# SHORT EXERCISE
Exactly as written, quote every line that follows, skipping the images.

# SOURCE MATERIAL
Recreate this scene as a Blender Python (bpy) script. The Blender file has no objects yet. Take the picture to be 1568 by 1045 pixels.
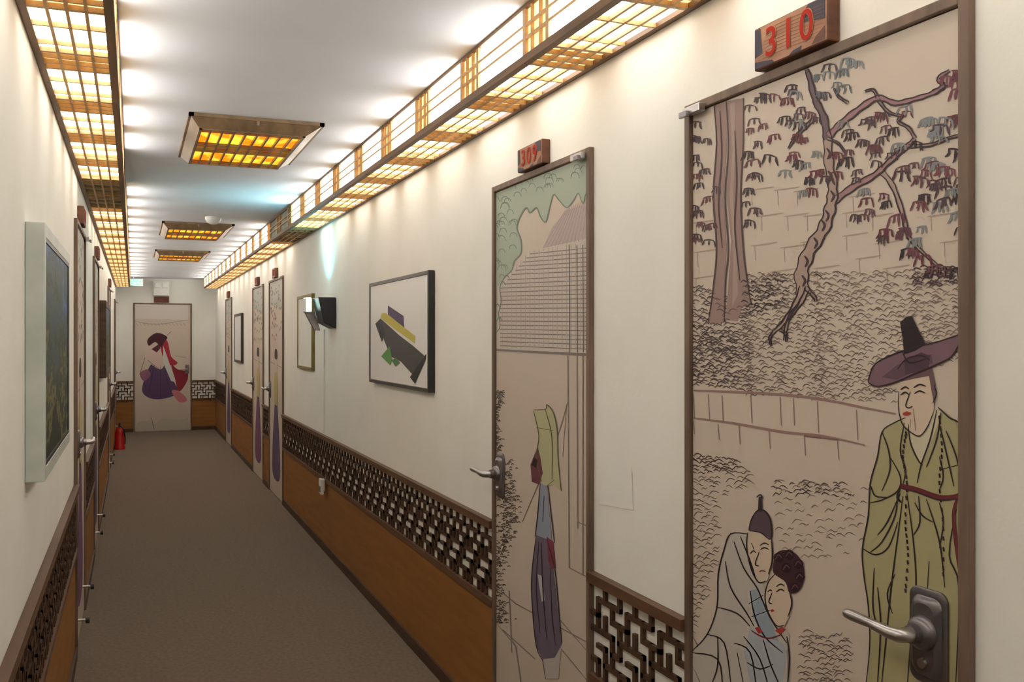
import bpy, math, random
from mathutils import Vector, Matrix
random.seed(7)
# ------------------------------------------------------------------ survey of the corridor (metres)
F=1450.0; VX=204.0; HY=518.0
TH=math.atan(580/1450.0); CO=math.cos(TH); SI=math.sin(TH)
H=1.454            # eye height
WR=1.221; WL=-0.25 # right / left wall faces
YE=15.78; YB=-2.0  # end wall, back wall
ZC=H+0.93          # ceiling
DT=H+0.546         # door head
def on_x(p,x,y):
    u=x-VX; K=p/CO; d=F*K/u
    return ((d-p*SI)/CO, H+(HY-y)*K/u)
def on_end(x,y,Y=YE):
    u=x-VX; X=u*CO*CO*Y/(F-u*SI*CO); d=X*SI+Y*CO
    return (X, H+(HY-y)*d/F)
# ------------------------------------------------------------------ materials
def lin(c):
    return tuple(((v/255)/12.92 if v/255<=0.04045 else ((v/255+0.055)/1.055)**2.4) for v in c)
def newmat(name):
    m=bpy.data.materials.new(name); m.use_nodes=True
    return m, m.node_tree.nodes, m.node_tree.links, m.node_tree.nodes['Principled BSDF']
def mat(name,c1,c2=None,rough=0.6,metal=0.0,scale=(8,8,8),detail=4,bump=0.0,bscale=200,spec=0.5):
    m,n,l,b=newmat(name)
    b.inputs['Roughness'].default_value=rough; b.inputs['Metallic'].default_value=metal
    b.inputs['Specular IOR Level'].default_value=spec
    tc=n.new('ShaderNodeTexCoord')
    mp=n.new('ShaderNodeMapping'); mp.inputs['Scale'].default_value=scale
    l.new(tc.outputs['Object'],mp.inputs[0])
    nz=n.new('ShaderNodeTexNoise'); nz.inputs['Scale'].default_value=1; nz.inputs['Detail'].default_value=detail
    l.new(mp.outputs[0],nz.inputs['Vector'])
    cr=n.new('ShaderNodeValToRGB')
    cr.color_ramp.elements[0].position=0.35; cr.color_ramp.elements[1].position=0.65
    cr.color_ramp.elements[0].color=(*lin(c1),1); cr.color_ramp.elements[1].color=(*lin(c2 or c1),1)
    l.new(nz.outputs[0],cr.inputs[0]); l.new(cr.outputs[0],b.inputs['Base Color'])
    if bump:
        n2=n.new('ShaderNodeTexNoise'); n2.inputs['Scale'].default_value=bscale; n2.inputs['Detail'].default_value=3
        l.new(tc.outputs['Object'],n2.inputs['Vector'])
        bp=n.new('ShaderNodeBump'); bp.inputs['Strength'].default_value=bump; bp.inputs['Distance'].default_value=0.01
        l.new(n2.outputs[0],bp.inputs['Height']); l.new(bp.outputs[0],b.inputs['Normal'])
    return m
def emat(name,c1,c2,strength,scale=(5,5,5)):
    m,n,l,b=newmat(name)
    b.inputs['Base Color'].default_value=(*lin(c1),1)
    tc=n.new('ShaderNodeTexCoord'); mp=n.new('ShaderNodeMapping'); mp.inputs['Scale'].default_value=scale
    l.new(tc.outputs['Object'],mp.inputs[0])
    nz=n.new('ShaderNodeTexNoise'); nz.inputs['Scale'].default_value=1; l.new(mp.outputs[0],nz.inputs['Vector'])
    cr=n.new('ShaderNodeValToRGB'); cr.color_ramp.elements[0].position=0.4; cr.color_ramp.elements[1].position=0.6
    cr.color_ramp.elements[0].color=(*lin(c1),1); cr.color_ramp.elements[1].color=(*lin(c2),1)
    l.new(nz.outputs[0],cr.inputs[0]); l.new(cr.outputs[0],b.inputs['Emission Color'])
    b.inputs['Emission Strength'].default_value=strength
    return m
M_WALL=mat('wall_paper',(236,235,228),(241,240,234),0.8,scale=(3,3,3),bump=0.05,bscale=70,spec=0.15)
M_CEIL=mat('ceiling_paper',(224,228,236),(229,233,240),0.9,scale=(2,2,2),spec=0.1)
M_CARP=mat('carpet',(114,102,90),(124,112,100),0.95,scale=(60,60,60),detail=3,bump=0.25,bscale=300,spec=0.1)
M_ORNG=mat('orange_wallpaper',(146,98,50),(158,108,58),0.55,scale=(3,3,30),spec=0.3)
M_DKWD=mat('dark_wood',(60,41,28),(84,58,40),0.5,scale=(10,3,30))
M_RAIL=mat('rail_wood',(86,60,42),(106,76,54),0.45,scale=(30,2,30))
M_FRAM=mat('door_frame_wood',(98,80,68),(126,104,88),0.5,scale=(20,20,3))
M_TAN=mat('shoji_wood',(182,142,92),(208,170,120),0.5,scale=(30,3,30))
M_TAND=mat('shoji_wood_dark',(98,70,42),(126,92,58),0.5,scale=(30,3,30))
M_PANW=mat('panel_wood',(118,98,74),(146,122,94),0.4,scale=(20,3,20))
M_LIT=emat('lit_paper',(255,247,230),(255,252,244),5.7)
M_LITS=emat('lit_paper_side',(255,250,240),(255,254,250),8.5)
M_AMB=emat('amber_paper',(244,204,138),(255,226,170),1.7,(9,9,9))
M_OFF=mat('unlit_paper',(120,130,130),(150,150,130),0.6)
M_ORL=emat('orange_paper',(255,124,6),(255,214,60),1.6,(16,7,5))
M_MET=mat('brushed_metal',(168,166,168),(198,196,196),0.3,1.0)
M_DMET=mat('dark_metal',(112,108,112),(142,138,142),0.33,0.9)
M_BLK=mat('black_plastic',(20,22,30),(30,33,42),0.4)
M_WHT=mat('white_plastic',(225,225,220),(235,235,230),0.4)
M_RED=mat('red_paint',(170,20,20),(190,30,28),0.35)
M_GOLD=mat('gold_frame',(110,98,50),(140,124,70),0.4,0.3)
M_BFR=mat('black_frame',(30,28,30),(48,44,46),0.35)
M_WFR=mat('pale_frame',(186,195,188),(205,212,205),0.4)
M_MURAL=mat('mural_paper',(203,189,175),(208,195,182),0.5,scale=(2,2,2),spec=0.3)
M_PLATE=mat('sign_wood',(148,104,78),(176,130,100),0.5,scale=(20,6,40))
M_PLD=mat('sign_wood_edge',(84,50,34),(108,66,44),0.5,scale=(20,6,40))
M_SIGNR=mat('sign_red',(172,46,34),None,0.6,spec=0.1)
M_GREEN=emat('exit_green',(110,205,150),(200,245,215),1.2,(40,40,40))
M_LED=emat('led_white',(205,255,240),(235,255,250),6)
M_PAPER=mat('picture_board',(232,232,232),None,0.35)
M_PAINT,n_,l_,b_=newmat('mural_paint')
a_=n_.new('ShaderNodeVertexColor'); a_.layer_name='Col'; l_.new(a_.outputs[0],b_.inputs['Base Color'])
b_.inputs['Roughness'].default_value=0.5; b_.inputs['Specular IOR Level'].default_value=0.3
M_LAND,n_,l_,b_=newmat('landscape_painting')
tc=n_.new('ShaderNodeTexCoord'); nz=n_.new('ShaderNodeTexNoise'); nz.inputs['Scale'].default_value=7; nz.inputs['Detail'].default_value=10; nz.inputs['Roughness'].default_value=0.65
mpp=n_.new('ShaderNodeMapping'); mpp.inputs['Scale'].default_value=(1,0.5,1.3); l_.new(tc.outputs['Object'],mpp.inputs[0]); l_.new(mpp.outputs[0],nz.inputs['Vector'])
sp=n_.new('ShaderNodeSeparateXYZ'); l_.new(tc.outputs['Object'],sp.inputs[0])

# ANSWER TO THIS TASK
Recreate this scene as a Blender Python (bpy) script. The Blender file has no objects yet. Take the picture to be 1568 by 1045 pixels.
import bpy, math, random
from mathutils import Vector, Matrix
random.seed(7)
# ------------------------------------------------------------------ survey of the corridor (metres)
F=1450.0; VX=204.0; HY=518.0
TH=math.atan(580/1450.0); CO=math.cos(TH); SI=math.sin(TH)
H=1.454            # eye height
WR=1.221; WL=-0.25 # right / left wall faces
YE=15.78; YB=-2.0  # end wall, back wall
ZC=H+0.93          # ceiling
DT=H+0.546         # door head
def on_x(p,x,y):
    u=x-VX; K=p/CO; d=F*K/u
    return ((d-p*SI)/CO, H+(HY-y)*K/u)
def on_end(x,y,Y=YE):
    u=x-VX; X=u*CO*CO*Y/(F-u*SI*CO); d=X*SI+Y*CO
    return (X, H+(HY-y)*d/F)
# ------------------------------------------------------------------ materials
def lin(c):
    return tuple(((v/255)/12.92 if v/255<=0.04045 else ((v/255+0.055)/1.055)**2.4) for v in c)
def newmat(name):
    m=bpy.data.materials.new(name); m.use_nodes=True
    return m, m.node_tree.nodes, m.node_tree.links, m.node_tree.nodes['Principled BSDF']
def mat(name,c1,c2=None,rough=0.6,metal=0.0,scale=(8,8,8),detail=4,bump=0.0,bscale=200,spec=0.5):
    m,n,l,b=newmat(name)
    b.inputs['Roughness'].default_value=rough; b.inputs['Metallic'].default_value=metal
    b.inputs['Specular IOR Level'].default_value=spec
    tc=n.new('ShaderNodeTexCoord')
    mp=n.new('ShaderNodeMapping'); mp.inputs['Scale'].default_value=scale
    l.new(tc.outputs['Object'],mp.inputs[0])
    nz=n.new('ShaderNodeTexNoise'); nz.inputs['Scale'].default_value=1; nz.inputs['Detail'].default_value=detail
    l.new(mp.outputs[0],nz.inputs['Vector'])
    cr=n.new('ShaderNodeValToRGB')
    cr.color_ramp.elements[0].position=0.35; cr.color_ramp.elements[1].position=0.65
    cr.color_ramp.elements[0].color=(*lin(c1),1); cr.color_ramp.elements[1].color=(*lin(c2 or c1),1)
    l.new(nz.outputs[0],cr.inputs[0]); l.new(cr.outputs[0],b.inputs['Base Color'])
    if bump:
        n2=n.new('ShaderNodeTexNoise'); n2.inputs['Scale'].default_value=bscale; n2.inputs['Detail'].default_value=3
        l.new(tc.outputs['Object'],n2.inputs['Vector'])
        bp=n.new('ShaderNodeBump'); bp.inputs['Strength'].default_value=bump; bp.inputs['Distance'].default_value=0.01
        l.new(n2.outputs[0],bp.inputs['Height']); l.new(bp.outputs[0],b.inputs['Normal'])
    return m
def emat(name,c1,c2,strength,scale=(5,5,5)):
    m,n,l,b=newmat(name)
    b.inputs['Base Color'].default_value=(*lin(c1),1)
    tc=n.new('ShaderNodeTexCoord'); mp=n.new('ShaderNodeMapping'); mp.inputs['Scale'].default_value=scale
    l.new(tc.outputs['Object'],mp.inputs[0])
    nz=n.new('ShaderNodeTexNoise'); nz.inputs['Scale'].default_value=1; l.new(mp.outputs[0],nz.inputs['Vector'])
    cr=n.new('ShaderNodeValToRGB'); cr.color_ramp.elements[0].position=0.4; cr.color_ramp.elements[1].position=0.6
    cr.color_ramp.elements[0].color=(*lin(c1),1); cr.color_ramp.elements[1].color=(*lin(c2),1)
    l.new(nz.outputs[0],cr.inputs[0]); l.new(cr.outputs[0],b.inputs['Emission Color'])
    b.inputs['Emission Strength'].default_value=strength
    return m
M_WALL=mat('wall_paper',(236,235,228),(241,240,234),0.8,scale=(3,3,3),bump=0.05,bscale=70,spec=0.15)
M_CEIL=mat('ceiling_paper',(224,228,236),(229,233,240),0.9,scale=(2,2,2),spec=0.1)
M_CARP=mat('carpet',(114,102,90),(124,112,100),0.95,scale=(60,60,60),detail=3,bump=0.25,bscale=300,spec=0.1)
M_ORNG=mat('orange_wallpaper',(146,98,50),(158,108,58),0.55,scale=(3,3,30),spec=0.3)
M_DKWD=mat('dark_wood',(60,41,28),(84,58,40),0.5,scale=(10,3,30))
M_RAIL=mat('rail_wood',(86,60,42),(106,76,54),0.45,scale=(30,2,30))
M_FRAM=mat('door_frame_wood',(98,80,68),(126,104,88),0.5,scale=(20,20,3))
M_TAN=mat('shoji_wood',(182,142,92),(208,170,120),0.5,scale=(30,3,30))
M_TAND=mat('shoji_wood_dark',(98,70,42),(126,92,58),0.5,scale=(30,3,30))
M_PANW=mat('panel_wood',(118,98,74),(146,122,94),0.4,scale=(20,3,20))
M_LIT=emat('lit_paper',(255,247,230),(255,252,244),5.7)
M_LITS=emat('lit_paper_side',(255,250,240),(255,254,250),8.5)
M_AMB=emat('amber_paper',(244,204,138),(255,226,170),1.7,(9,9,9))
M_OFF=mat('unlit_paper',(120,130,130),(150,150,130),0.6)
M_ORL=emat('orange_paper',(255,124,6),(255,214,60),1.6,(16,7,5))
M_MET=mat('brushed_metal',(168,166,168),(198,196,196),0.3,1.0)
M_DMET=mat('dark_metal',(112,108,112),(142,138,142),0.33,0.9)
M_BLK=mat('black_plastic',(20,22,30),(30,33,42),0.4)
M_WHT=mat('white_plastic',(225,225,220),(235,235,230),0.4)
M_RED=mat('red_paint',(170,20,20),(190,30,28),0.35)
M_GOLD=mat('gold_frame',(110,98,50),(140,124,70),0.4,0.3)
M_BFR=mat('black_frame',(30,28,30),(48,44,46),0.35)
M_WFR=mat('pale_frame',(186,195,188),(205,212,205),0.4)
M_MURAL=mat('mural_paper',(203,189,175),(208,195,182),0.5,scale=(2,2,2),spec=0.3)
M_PLATE=mat('sign_wood',(148,104,78),(176,130,100),0.5,scale=(20,6,40))
M_PLD=mat('sign_wood_edge',(84,50,34),(108,66,44),0.5,scale=(20,6,40))
M_SIGNR=mat('sign_red',(172,46,34),None,0.6,spec=0.1)
M_GREEN=emat('exit_green',(110,205,150),(200,245,215),1.2,(40,40,40))
M_LED=emat('led_white',(205,255,240),(235,255,250),6)
M_PAPER=mat('picture_board',(232,232,232),None,0.35)
M_PAINT,n_,l_,b_=newmat('mural_paint')
a_=n_.new('ShaderNodeVertexColor'); a_.layer_name='Col'; l_.new(a_.outputs[0],b_.inputs['Base Color'])
b_.inputs['Roughness'].default_value=0.5; b_.inputs['Specular IOR Level'].default_value=0.3
M_LAND,n_,l_,b_=newmat('landscape_painting')
tc=n_.new('ShaderNodeTexCoord'); nz=n_.new('ShaderNodeTexNoise'); nz.inputs['Scale'].default_value=7; nz.inputs['Detail'].default_value=10; nz.inputs['Roughness'].default_value=0.65
mpp=n_.new('ShaderNodeMapping'); mpp.inputs['Scale'].default_value=(1,0.5,1.3); l_.new(tc.outputs['Object'],mpp.inputs[0]); l_.new(mpp.outputs[0],nz.inputs['Vector'])
sp=n_.new('ShaderNodeSeparateXYZ'); l_.new(tc.outputs['Object'],sp.inputs[0])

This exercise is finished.